In times past, says Diane Kochilas, Greece was a classless
restaurant society. Rich and poor dined in the same places, the simple tavernas
serving traditional food. The tavernas remain, of course, but any traveler
who seeks to eat only in those honest but unchanging venues is missing out
on the excitement of modern Greek food.
Membership in the European Union changed the Greek table,
says Kochilas. New foods from elsewhere began to enter the country, arriving
not only in restaurant kitchens but in supermarkets. Winemakers became more
daring and more aware of international trends. Many young winemakers traveled
to France, Germany or California to study. Some have begun working with European
varietals, such as Cabernet Sauvignon. Others are applying modern winemaking
techniques to the indigenous grape varietals, bringing rapid improvements in
quality.
Nena Ismirnoglou and Christoforos
Peskias are among the stars of contemporary Greek
cooking. Ismirnoglou is chef at Gefsis, one of Athens’
top modern restaurants. Peskias has worked at Athens’
Balthazar and done stages at El Bulli in Spain and
Charlie Trotter in Chicago.
Watch
Christoforos Peskias deconstruct the classic
Greek stuffed tomato to create
an entirely new and memorable dish.

Like American chefs discovering heirloom vegetables, modern
Greek chefs are embracing some ancient Greek ingredients that were on the brink
of disappearing. In many cases, these foods were associated with the peasant
kitchen and scorned by sophisticated diners.
“When I moved to Greece in 1992,” recalls
Diane Kochilas, “a lot of these ingredients
were unavailable in Athens. If you wanted something
from your village, you had to have it sent to you.
Now, the peasant cuisine has become almost fashionable.”
A few of the ingredients working their way into the contemporary
kitchen:
Dried figs: From the island of Corfu, these
figs are harvested, sun-dried, chopped and kneaded with ouzo and pepper, then
wrapped in chestnut leaves.

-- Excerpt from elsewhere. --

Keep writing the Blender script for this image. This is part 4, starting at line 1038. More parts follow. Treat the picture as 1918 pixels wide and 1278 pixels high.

Chefs are using them in contemporary fruit desserts
as a nod to tradition.
Grape must syrup: Chefs are using this
luscious syrup to add a sweet-and-sour flavor to dishes.
Mastic (gum
arabic): These resinous crystals from the island of Chios are powdered
with flour or sugar and traditionally used to flavor holiday breads. Today’s
chefs are using mastic in sauces and savory dishes. It has a musky, incense-like
aroma and flavor.
Red mullet roe (bottarga): Young
chefs are using this costly salted and dried roe in intriguing ways, sometimes
to complement sweet elements such as figs or sweet wine sauces.
Saffron: Many people don’t know that
Northern Greece is a saffron producer. Used to flavor coffee, grappa, bread
and rusks, it is being rediscovered in the modern Greek kitchen.
Trahana: A
pasta-like product made with cracked wheat or flour mixed with buttermilk,
milk or yogurt, then dried. Trahana thickens soups, sauces and stews.